◆ Objective: Could you write out the opening lines of the data, word for word, stopping after the line that contains "rad = math.radians"?

◆ Recorded data:
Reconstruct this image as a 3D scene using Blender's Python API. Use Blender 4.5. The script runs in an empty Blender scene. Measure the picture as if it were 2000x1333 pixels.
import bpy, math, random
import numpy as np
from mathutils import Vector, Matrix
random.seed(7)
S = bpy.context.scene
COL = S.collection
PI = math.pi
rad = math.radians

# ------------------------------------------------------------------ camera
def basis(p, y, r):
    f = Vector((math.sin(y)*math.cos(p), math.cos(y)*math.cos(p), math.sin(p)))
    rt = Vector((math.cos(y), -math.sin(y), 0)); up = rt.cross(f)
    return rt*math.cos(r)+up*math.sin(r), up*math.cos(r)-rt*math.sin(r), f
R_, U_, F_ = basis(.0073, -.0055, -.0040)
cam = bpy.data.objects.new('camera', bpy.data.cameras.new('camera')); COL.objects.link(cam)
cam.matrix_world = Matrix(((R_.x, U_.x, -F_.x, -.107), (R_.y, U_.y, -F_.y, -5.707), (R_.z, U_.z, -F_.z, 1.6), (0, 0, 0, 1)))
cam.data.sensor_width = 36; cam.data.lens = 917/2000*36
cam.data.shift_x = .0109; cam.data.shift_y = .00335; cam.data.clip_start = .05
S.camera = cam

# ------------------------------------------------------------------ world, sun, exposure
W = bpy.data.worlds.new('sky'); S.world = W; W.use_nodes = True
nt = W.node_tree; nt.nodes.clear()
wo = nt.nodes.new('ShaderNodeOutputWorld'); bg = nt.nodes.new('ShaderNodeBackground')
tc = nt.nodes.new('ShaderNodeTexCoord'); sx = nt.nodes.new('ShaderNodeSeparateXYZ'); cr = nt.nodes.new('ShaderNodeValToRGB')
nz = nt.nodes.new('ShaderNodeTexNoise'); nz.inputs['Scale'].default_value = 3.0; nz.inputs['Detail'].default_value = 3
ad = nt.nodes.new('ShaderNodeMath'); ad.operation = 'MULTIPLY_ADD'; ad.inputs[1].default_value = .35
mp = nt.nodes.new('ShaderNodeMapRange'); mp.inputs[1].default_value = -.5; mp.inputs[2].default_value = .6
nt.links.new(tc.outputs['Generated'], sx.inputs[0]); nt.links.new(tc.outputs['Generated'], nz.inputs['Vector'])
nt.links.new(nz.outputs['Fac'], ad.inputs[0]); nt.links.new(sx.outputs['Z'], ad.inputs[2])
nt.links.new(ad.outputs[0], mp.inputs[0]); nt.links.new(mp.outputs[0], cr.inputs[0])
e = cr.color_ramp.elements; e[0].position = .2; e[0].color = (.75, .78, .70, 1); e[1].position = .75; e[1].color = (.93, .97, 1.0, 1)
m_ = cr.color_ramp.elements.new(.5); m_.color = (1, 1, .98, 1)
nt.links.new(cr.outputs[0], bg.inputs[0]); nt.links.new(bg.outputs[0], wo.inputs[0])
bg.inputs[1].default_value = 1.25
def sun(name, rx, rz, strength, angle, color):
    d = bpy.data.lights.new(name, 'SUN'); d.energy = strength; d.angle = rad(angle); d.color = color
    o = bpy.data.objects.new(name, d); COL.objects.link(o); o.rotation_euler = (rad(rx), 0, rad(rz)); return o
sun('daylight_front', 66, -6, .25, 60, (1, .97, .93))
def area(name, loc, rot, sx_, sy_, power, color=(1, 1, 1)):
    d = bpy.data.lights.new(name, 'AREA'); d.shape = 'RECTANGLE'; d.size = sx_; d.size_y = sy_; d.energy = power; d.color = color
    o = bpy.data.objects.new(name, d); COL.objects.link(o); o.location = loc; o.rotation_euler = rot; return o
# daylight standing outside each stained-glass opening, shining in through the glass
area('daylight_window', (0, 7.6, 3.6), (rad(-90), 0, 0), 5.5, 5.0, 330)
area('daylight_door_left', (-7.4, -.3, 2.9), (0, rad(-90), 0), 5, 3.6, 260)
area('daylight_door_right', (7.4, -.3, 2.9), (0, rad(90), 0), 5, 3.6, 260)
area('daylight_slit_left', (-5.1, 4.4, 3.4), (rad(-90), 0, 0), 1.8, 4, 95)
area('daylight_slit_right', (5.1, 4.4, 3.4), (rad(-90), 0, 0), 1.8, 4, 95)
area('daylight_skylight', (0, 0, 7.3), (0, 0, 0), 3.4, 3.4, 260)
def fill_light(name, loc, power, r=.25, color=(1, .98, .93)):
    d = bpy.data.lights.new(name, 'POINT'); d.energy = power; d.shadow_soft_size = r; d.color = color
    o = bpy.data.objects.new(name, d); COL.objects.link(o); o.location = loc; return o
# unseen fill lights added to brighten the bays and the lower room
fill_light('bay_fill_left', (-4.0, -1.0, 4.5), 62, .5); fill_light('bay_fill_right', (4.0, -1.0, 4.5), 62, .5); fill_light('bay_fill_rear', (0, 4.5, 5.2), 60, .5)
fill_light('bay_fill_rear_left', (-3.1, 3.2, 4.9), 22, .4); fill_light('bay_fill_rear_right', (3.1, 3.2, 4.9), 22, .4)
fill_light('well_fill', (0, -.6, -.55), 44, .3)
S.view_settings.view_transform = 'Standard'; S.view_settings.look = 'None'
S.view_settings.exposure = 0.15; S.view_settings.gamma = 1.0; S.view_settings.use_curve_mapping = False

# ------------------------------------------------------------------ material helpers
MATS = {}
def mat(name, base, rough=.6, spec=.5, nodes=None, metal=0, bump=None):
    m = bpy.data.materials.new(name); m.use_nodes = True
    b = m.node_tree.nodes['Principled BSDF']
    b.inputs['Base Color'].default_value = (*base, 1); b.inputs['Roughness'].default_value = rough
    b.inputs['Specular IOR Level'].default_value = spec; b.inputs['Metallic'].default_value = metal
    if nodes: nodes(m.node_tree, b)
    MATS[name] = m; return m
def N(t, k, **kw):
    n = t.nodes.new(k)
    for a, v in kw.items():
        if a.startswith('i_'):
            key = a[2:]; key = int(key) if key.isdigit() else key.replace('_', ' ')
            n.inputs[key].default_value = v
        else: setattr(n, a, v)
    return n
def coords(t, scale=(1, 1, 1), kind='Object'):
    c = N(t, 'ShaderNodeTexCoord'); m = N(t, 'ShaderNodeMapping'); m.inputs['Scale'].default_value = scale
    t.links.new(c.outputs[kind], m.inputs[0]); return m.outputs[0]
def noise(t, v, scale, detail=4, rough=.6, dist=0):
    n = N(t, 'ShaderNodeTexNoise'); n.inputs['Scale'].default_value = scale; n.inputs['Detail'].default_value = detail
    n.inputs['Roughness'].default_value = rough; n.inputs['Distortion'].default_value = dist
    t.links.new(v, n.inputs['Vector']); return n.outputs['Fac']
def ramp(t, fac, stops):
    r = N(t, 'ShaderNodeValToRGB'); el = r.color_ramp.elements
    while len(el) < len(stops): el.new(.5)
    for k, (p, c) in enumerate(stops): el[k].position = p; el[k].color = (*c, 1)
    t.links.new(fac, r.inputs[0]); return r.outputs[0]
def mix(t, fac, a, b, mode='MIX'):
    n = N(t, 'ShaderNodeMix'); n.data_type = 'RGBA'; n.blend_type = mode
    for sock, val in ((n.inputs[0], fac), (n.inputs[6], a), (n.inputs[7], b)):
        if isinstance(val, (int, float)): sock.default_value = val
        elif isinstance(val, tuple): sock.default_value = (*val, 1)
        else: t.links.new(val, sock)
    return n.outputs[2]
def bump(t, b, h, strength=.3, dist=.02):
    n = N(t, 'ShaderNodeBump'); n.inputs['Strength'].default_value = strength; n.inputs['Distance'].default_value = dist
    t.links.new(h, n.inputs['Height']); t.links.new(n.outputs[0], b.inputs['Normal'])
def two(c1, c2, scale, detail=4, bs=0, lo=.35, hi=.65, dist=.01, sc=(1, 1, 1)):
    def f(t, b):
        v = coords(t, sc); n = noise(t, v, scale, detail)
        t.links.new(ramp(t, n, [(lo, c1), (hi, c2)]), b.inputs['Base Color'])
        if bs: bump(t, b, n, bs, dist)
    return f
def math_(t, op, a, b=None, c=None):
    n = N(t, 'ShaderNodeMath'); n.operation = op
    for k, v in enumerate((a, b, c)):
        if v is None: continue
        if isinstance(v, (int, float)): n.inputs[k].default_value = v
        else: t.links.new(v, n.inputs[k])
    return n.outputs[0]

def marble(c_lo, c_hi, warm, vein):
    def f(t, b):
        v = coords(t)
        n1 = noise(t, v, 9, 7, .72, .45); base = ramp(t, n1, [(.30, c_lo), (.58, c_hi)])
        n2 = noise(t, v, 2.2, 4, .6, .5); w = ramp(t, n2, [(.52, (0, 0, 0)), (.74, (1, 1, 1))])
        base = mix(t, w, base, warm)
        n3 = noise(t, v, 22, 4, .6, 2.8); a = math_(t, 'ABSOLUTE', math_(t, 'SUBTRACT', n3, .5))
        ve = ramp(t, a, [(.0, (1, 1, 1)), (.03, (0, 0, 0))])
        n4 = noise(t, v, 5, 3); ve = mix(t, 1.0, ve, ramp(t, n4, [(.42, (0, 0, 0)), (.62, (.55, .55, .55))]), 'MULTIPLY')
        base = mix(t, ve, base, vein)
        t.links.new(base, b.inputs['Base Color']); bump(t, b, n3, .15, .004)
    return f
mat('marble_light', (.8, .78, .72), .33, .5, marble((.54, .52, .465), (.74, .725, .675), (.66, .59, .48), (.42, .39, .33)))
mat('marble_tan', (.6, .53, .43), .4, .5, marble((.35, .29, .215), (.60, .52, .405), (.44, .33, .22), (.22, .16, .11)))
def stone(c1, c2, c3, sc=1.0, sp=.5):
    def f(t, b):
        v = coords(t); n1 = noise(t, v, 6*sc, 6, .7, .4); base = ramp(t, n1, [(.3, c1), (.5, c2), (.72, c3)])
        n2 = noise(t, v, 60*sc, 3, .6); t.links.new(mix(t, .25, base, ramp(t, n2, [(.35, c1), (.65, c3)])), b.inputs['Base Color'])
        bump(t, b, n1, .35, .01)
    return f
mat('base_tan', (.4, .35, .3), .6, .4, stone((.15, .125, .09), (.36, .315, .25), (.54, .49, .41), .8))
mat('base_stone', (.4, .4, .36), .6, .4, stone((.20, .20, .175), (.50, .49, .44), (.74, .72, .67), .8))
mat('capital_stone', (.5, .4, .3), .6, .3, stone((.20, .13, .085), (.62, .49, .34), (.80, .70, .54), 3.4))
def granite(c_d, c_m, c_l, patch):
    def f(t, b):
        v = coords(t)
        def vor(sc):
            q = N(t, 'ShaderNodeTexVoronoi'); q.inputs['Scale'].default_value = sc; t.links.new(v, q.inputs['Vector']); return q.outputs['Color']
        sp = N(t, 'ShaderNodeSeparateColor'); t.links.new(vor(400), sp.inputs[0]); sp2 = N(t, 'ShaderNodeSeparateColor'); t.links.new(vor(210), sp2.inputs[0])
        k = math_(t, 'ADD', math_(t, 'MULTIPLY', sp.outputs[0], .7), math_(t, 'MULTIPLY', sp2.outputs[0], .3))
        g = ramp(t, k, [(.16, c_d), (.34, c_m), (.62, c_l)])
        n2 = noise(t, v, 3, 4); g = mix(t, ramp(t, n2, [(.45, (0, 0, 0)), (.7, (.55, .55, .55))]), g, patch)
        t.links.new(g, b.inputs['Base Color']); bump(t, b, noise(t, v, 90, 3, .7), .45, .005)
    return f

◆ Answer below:
Reconstruct this image as a 3D scene using Blender's Python API. Use Blender 4.5. The script runs in an empty Blender scene. Measure the picture as if it were 2000x1333 pixels.
import bpy, math, random
import numpy as np
from mathutils import Vector, Matrix
random.seed(7)
S = bpy.context.scene
COL = S.collection
PI = math.pi
rad = math.radians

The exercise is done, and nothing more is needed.